Would it be best to step back and try to enumerate the
risks that can arise from the use of NEA protocols?
Thanks,
Steve
-----Original Message-----
From: Keith Moore [mailto:moore at cs.utk.edu]
Sent: Tuesday, November 14, 2006 9:25 AM
To: Stephen Hanna
Cc: Blumenthal, Uri; nea at ietf.org
Subject: Re: [Nea] IETF67 NEA WG Meeting summary
> I seem to be Mr. Charter these days.
>
> Our charter says "NEA is applicable to computing
> enterprise environments, where endpoints accessing the enterprise's
> network are owned and/or expected to conform to the policies set forth
> by the organization that owns and operates the network. All other
> cases are outside the scope of the NEA charter, since we do not know
> that NEA would be useful in such cases."
>
> So the corporate environment described by Uri is not
> a corner case.
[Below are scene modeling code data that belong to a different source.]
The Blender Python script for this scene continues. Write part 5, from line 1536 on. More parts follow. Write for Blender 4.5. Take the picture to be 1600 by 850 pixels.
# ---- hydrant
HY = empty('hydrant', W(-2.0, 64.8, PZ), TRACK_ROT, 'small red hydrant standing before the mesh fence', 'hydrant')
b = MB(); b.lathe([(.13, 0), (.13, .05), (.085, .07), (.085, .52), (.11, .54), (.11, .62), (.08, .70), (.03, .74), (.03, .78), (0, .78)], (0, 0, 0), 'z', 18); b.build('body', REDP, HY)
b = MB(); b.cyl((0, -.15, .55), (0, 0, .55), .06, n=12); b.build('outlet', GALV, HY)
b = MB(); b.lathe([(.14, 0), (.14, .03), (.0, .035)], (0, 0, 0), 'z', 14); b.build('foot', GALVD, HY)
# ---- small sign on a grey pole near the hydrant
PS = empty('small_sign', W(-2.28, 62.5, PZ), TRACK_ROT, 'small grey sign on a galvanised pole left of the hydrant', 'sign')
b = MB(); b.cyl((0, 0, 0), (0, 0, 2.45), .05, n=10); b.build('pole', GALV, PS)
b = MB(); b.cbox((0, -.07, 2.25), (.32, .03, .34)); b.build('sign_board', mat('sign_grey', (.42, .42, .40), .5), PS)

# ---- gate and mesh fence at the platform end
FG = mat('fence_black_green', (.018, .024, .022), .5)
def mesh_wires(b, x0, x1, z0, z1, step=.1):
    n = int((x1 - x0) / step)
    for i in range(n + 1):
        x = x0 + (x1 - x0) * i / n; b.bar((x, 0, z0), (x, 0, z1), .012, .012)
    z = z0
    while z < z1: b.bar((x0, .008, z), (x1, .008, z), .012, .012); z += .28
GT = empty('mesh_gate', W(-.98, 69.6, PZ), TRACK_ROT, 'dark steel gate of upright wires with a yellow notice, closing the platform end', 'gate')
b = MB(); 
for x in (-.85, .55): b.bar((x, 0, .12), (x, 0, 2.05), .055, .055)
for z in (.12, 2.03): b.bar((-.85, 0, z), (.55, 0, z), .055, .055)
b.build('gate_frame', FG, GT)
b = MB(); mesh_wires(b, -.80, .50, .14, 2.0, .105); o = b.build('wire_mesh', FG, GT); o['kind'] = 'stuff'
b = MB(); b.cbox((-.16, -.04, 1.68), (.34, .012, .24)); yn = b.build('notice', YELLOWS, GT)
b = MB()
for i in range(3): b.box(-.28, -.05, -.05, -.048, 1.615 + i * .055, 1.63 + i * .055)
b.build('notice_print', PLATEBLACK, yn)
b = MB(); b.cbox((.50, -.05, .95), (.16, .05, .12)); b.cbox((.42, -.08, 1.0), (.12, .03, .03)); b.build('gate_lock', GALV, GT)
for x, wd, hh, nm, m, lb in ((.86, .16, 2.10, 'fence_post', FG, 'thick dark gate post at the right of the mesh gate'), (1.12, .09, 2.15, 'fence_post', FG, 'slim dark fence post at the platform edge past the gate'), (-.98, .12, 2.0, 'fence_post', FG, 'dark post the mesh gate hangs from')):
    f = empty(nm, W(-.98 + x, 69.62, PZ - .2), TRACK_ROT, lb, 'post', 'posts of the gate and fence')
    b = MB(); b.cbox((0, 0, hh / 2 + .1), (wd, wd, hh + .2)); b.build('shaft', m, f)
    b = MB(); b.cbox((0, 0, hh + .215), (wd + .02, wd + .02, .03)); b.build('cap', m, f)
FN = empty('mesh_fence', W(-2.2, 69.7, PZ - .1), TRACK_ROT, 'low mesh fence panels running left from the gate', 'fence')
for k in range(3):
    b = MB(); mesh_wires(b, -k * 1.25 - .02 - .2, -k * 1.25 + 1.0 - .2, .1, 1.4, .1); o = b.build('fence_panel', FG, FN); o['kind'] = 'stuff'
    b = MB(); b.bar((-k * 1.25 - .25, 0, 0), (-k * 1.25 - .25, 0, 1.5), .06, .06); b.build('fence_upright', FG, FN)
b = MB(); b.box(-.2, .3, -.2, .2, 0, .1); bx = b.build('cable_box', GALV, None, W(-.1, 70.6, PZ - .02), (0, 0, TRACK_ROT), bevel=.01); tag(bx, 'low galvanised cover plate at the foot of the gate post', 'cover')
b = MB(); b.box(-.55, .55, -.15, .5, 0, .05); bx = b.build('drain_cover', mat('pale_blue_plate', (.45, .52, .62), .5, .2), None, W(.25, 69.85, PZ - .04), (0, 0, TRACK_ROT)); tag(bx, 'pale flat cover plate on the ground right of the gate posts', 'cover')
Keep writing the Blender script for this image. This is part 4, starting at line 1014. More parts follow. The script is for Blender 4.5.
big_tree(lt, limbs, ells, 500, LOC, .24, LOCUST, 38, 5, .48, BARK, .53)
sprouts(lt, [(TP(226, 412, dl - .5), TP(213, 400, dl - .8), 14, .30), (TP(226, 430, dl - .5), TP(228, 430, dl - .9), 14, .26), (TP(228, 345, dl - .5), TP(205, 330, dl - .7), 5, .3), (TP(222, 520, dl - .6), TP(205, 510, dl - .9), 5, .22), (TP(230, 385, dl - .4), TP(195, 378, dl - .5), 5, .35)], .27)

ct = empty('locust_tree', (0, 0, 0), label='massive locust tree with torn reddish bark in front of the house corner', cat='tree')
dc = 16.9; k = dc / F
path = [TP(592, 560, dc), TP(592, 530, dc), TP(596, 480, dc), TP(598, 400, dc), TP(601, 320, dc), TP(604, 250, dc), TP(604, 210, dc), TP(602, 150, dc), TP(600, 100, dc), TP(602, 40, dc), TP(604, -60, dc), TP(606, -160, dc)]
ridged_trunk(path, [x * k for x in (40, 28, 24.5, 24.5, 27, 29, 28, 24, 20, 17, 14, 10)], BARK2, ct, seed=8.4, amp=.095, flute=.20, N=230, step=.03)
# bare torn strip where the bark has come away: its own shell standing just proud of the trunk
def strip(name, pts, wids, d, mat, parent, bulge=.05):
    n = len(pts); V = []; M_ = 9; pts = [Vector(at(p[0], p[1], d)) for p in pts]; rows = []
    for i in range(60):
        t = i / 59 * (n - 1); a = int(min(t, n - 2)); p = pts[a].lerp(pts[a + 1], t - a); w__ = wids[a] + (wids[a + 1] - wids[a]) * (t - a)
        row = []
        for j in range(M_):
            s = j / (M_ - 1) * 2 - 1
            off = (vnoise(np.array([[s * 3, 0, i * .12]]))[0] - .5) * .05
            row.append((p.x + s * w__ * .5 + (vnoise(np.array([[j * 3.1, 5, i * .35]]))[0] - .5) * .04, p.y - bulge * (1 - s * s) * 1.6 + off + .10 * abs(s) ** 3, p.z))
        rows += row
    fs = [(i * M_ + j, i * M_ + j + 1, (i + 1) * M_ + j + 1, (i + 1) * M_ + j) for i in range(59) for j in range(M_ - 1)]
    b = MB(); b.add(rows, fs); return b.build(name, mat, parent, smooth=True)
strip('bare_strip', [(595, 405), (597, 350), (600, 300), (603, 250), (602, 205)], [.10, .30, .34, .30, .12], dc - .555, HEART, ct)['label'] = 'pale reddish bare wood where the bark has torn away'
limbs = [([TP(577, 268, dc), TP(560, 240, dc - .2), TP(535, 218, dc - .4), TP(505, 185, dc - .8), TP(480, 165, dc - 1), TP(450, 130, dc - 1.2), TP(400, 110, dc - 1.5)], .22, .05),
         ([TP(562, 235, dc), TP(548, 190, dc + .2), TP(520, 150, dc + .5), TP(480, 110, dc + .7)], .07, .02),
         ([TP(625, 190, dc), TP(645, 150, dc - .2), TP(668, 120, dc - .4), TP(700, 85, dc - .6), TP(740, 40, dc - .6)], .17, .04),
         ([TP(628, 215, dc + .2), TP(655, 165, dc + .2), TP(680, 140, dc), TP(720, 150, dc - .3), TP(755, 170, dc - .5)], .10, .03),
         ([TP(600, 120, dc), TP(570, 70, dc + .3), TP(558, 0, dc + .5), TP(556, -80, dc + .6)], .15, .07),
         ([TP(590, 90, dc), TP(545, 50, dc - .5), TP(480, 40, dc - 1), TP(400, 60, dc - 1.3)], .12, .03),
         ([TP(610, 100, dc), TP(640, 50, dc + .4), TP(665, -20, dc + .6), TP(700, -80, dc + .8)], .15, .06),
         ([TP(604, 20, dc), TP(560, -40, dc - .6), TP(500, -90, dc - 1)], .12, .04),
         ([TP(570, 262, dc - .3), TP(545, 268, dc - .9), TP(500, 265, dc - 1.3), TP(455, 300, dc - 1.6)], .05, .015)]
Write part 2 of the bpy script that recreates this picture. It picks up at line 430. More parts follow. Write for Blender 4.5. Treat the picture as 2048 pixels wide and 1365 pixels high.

It's the only case we're allowed to consider.
wrong. it _is_ a corner case. it might be the anticipated use case for
NEA but it's not the only case that NEA will have to deal with, because
many hosts that have NEA installed will be used to connect to multiple
networks. the security risks associated with installing an NEA server
on your machine and connecting to other networks have to be considered
in a discussion of NEA requirements.
I'll give you an example of how this impacts the protocol. let's say
that we declare that a machine has only one owner and that any
particular interface on the machine is either connecting to a network
owned by the same party or a different party. NEA should only come into
play if the two parties are the same. we can design a protocol to
enforce those constraints. the protocol could require that NEA requests
be signed with a private key, and that NEA server implementations only
respond to requests that are signed with a private key that matches the
public key of the owner as configured on the machine, and furthermore
than NEA server implementations MUST NOT support more than one owner.
that _might_ solve the problem.
(though I doubt it because there will generally be a need to support
multiple key pairs at any one time so that the single owner can do
rollover from old to new keys. but maybe there's a way around this)
> Let's stop talking about fascist governments and such.
I strongly object to your attempt to discourage this group from
considering valid risks associated with NEA, and sincerely believe that
by doing so you are violating IETF policy.